Repeat only the lines running from the beginning of the material through the line that contains "SC = bpy.context.scene".

--- START OF INFORMATION SHOWN ---

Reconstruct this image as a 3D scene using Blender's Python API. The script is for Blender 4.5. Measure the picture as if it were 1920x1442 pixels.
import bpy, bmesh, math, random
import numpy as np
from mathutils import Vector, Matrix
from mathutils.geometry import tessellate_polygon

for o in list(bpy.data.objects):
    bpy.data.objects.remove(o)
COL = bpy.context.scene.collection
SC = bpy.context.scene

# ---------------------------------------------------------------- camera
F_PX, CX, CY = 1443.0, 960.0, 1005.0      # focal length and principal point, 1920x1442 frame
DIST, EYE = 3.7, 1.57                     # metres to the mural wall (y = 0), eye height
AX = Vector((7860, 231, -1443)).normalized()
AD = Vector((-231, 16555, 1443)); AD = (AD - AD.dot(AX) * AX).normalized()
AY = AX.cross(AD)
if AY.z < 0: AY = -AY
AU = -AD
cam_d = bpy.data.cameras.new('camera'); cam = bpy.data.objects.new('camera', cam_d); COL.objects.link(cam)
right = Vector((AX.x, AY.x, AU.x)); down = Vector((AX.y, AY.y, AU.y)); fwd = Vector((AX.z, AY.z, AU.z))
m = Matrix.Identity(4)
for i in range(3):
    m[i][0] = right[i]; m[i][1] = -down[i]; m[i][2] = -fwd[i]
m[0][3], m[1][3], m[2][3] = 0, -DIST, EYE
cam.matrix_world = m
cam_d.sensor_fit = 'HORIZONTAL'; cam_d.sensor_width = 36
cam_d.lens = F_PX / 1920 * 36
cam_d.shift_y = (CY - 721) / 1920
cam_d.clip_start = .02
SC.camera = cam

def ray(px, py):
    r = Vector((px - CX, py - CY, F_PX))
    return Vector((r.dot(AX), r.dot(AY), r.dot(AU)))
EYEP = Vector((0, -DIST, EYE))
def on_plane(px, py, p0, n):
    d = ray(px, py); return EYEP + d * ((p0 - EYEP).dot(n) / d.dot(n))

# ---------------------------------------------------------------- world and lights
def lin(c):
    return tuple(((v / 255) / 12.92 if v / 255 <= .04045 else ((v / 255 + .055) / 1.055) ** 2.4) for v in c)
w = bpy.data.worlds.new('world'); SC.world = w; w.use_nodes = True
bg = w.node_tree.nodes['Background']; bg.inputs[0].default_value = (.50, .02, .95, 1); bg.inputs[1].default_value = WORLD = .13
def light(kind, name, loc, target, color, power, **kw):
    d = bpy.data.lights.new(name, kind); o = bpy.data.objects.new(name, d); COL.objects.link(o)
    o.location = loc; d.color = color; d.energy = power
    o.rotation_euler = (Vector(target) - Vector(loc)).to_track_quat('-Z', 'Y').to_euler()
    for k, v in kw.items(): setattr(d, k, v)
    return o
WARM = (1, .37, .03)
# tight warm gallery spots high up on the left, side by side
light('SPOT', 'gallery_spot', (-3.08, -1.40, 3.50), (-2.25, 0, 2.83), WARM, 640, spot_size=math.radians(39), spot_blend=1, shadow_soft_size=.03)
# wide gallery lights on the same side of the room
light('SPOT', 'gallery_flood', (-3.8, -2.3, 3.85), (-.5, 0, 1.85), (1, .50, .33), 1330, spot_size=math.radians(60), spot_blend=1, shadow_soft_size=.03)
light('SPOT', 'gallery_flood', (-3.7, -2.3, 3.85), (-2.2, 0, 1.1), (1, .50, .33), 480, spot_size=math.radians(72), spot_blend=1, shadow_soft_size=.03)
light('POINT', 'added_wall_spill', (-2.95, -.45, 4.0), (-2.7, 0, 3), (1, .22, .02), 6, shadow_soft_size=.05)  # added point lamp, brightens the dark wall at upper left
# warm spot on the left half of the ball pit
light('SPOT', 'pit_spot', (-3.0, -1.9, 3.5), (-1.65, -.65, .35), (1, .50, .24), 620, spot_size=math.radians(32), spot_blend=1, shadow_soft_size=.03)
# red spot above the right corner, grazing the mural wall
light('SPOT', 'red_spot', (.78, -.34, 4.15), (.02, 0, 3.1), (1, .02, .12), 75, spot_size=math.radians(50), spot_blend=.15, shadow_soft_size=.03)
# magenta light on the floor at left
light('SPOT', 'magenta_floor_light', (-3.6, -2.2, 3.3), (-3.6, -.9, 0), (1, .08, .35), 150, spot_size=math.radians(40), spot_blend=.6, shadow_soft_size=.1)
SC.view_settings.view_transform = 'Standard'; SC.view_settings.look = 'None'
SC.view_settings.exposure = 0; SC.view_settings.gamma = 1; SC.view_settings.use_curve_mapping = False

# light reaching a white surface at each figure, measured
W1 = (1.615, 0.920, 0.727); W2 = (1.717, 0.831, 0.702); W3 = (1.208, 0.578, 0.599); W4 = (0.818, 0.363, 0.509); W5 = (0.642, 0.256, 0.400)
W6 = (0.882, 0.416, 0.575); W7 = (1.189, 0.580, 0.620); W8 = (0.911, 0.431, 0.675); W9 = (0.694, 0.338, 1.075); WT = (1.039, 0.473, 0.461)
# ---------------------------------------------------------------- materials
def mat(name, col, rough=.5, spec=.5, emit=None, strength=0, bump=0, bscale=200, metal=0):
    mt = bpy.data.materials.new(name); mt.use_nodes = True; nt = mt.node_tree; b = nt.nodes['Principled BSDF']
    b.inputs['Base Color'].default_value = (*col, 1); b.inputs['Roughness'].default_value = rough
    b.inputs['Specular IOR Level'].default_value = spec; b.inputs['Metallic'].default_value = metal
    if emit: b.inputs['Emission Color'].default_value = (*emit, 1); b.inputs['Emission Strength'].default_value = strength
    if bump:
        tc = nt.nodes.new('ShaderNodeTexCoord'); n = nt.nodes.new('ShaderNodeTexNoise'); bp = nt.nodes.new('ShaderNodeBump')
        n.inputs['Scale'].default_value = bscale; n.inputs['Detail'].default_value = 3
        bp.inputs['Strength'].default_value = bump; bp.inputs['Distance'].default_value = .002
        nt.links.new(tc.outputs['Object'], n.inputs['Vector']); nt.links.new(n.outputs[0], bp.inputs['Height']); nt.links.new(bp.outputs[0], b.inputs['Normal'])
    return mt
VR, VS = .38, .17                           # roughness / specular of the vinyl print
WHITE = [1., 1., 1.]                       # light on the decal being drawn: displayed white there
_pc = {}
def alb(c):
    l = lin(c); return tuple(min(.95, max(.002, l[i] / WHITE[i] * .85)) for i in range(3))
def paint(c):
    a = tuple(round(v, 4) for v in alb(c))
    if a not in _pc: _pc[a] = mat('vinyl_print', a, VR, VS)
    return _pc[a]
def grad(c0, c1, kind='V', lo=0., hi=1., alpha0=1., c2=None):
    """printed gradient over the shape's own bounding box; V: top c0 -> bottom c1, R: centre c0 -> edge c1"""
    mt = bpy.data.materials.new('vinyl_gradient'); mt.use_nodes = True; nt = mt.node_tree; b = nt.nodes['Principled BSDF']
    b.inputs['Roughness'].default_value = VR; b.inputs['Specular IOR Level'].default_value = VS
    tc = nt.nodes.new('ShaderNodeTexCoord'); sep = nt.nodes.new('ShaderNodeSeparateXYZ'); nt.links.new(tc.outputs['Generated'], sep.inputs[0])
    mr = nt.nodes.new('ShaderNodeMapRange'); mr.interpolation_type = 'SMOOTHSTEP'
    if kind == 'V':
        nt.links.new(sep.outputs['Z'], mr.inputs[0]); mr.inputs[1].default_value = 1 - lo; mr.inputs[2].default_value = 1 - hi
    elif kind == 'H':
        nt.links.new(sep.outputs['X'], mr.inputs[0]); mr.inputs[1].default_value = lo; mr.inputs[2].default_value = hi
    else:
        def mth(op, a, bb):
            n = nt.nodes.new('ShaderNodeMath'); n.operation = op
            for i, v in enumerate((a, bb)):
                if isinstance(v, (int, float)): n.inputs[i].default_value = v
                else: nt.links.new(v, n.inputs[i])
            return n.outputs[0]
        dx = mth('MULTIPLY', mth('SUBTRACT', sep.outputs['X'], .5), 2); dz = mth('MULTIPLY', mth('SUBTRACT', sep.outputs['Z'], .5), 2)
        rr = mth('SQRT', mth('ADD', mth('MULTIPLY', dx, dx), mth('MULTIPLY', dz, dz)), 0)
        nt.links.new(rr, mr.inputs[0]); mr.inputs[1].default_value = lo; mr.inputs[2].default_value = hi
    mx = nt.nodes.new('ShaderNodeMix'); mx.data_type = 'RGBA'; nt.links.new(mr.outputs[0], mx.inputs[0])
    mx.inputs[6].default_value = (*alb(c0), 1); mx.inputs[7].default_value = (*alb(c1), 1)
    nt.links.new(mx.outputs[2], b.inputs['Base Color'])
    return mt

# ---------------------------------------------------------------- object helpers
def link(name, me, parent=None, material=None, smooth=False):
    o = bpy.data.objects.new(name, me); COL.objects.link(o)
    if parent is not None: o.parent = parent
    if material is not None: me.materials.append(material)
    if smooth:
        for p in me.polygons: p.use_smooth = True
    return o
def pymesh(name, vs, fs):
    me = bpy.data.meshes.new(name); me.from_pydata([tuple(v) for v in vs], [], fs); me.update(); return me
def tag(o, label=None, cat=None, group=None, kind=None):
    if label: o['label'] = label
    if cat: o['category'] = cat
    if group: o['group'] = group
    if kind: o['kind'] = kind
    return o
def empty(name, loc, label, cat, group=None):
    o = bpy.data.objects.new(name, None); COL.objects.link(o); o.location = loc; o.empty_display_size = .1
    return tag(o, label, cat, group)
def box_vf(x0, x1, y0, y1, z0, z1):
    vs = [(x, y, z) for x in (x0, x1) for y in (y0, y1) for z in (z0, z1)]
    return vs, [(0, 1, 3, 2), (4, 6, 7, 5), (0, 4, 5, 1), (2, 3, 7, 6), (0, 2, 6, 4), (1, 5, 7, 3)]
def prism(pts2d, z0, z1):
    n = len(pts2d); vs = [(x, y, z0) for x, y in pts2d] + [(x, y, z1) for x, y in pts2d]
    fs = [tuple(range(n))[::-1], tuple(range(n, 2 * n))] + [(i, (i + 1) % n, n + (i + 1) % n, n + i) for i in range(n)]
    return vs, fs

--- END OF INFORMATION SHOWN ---

=== SOLVED EXERCISE ===
Reconstruct this image as a 3D scene using Blender's Python API. The script is for Blender 4.5. Measure the picture as if it were 1920x1442 pixels.
import bpy, bmesh, math, random
import numpy as np
from mathutils import Vector, Matrix
from mathutils.geometry import tessellate_polygon

for o in list(bpy.data.objects):
    bpy.data.objects.remove(o)
COL = bpy.context.scene.collection
SC = bpy.context.scene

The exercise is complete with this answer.